The burden of proof differs depending on the type of practice at issue. In cases involving black-listed practices, the burden rests with the buyer, whereas in grey-listed cases, the burden lies with the Commission.
In the course of evidence gathering, the Commission may rely on investigative tools similar to those used in competition law enforcement, including unannounced inspections, hearings of parties and interested persons, oral hearings, expert examinations, and other necessary procedural actions.
⇒ What are the consequences of engaging in unfair trading practices?
Where the existence of prohibited trading practices is established, the Commission is empowered to impose a range of measures, which must be proportionate to the gravity, scope, and duration of the infringement.
The least severe measures include interim measures and compliance measures, which may require the temporary cessation of the suspected practice or the alignment of general terms and conditions, standard contracts, or specific contractual provisions deemed to be unfair.
The UTPL also provides for monetary measures aimed at protecting against unfair trading practices and restoring balance in negotiations between trading partners. These measures take the form of financial payments calculated as 0.1% of the buyer’s total annual turnover generated in the territory of Serbia in the year preceding the initiation of proceedings, subject to adjustment based on mitigating or aggravating circumstances. The collected amounts are paid into the state budget.
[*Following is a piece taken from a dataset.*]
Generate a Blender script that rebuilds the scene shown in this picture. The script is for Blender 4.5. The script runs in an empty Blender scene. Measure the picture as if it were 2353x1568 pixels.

Additionally, buyers may be subject to procedural penalties in the form of daily fines for failure to comply with the Commission’s requests or orders, including failure to submit requested information or documentation.
⇒ How will these legislative changes affect the market and existing commercial relationships?
From the perspective of buyers, in particular large retail chains and other entities on the procurement side, the new regime will require a comprehensive review of existing contractual arrangements, as well as internal policies, general terms and conditions, framework agreements, and contractual standards incorporated into distribution agreements. While a transitional period for compliance is expected following the adoption of the UTPL, the adjustment process is likely to prove challenging for many buyers, given the prevalence of entrenched commercial practices that may no longer be permissible.
From the perspective of suppliers, particularly small and agricultural producers, the UTPL is expected to provide a higher degree of legal certainty and predictability in commercial relations. By limiting the use of vague contractual clauses, prohibiting unilateral amendments, and explicitly restricting practices such as unjustified fees, delayed payments, and commercial retaliation, the new framework strengthens suppliers’ negotiating position and reduces exposure to practices that have historically been difficult to challenge.
Nevertheless, considering the enforcement mechanisms and financial exposure introduced by this new draft legislation, including monetary measures that may reach significant amounts depending on annual turnover, it is reasonable to expect a level of compliance comparable to that observed in the field of competition law. At the same time, the UTPL signals a broader shift towards a more interventionist regulatory approach, extending competition-related enforcement beyond traditional antitrust and merger control.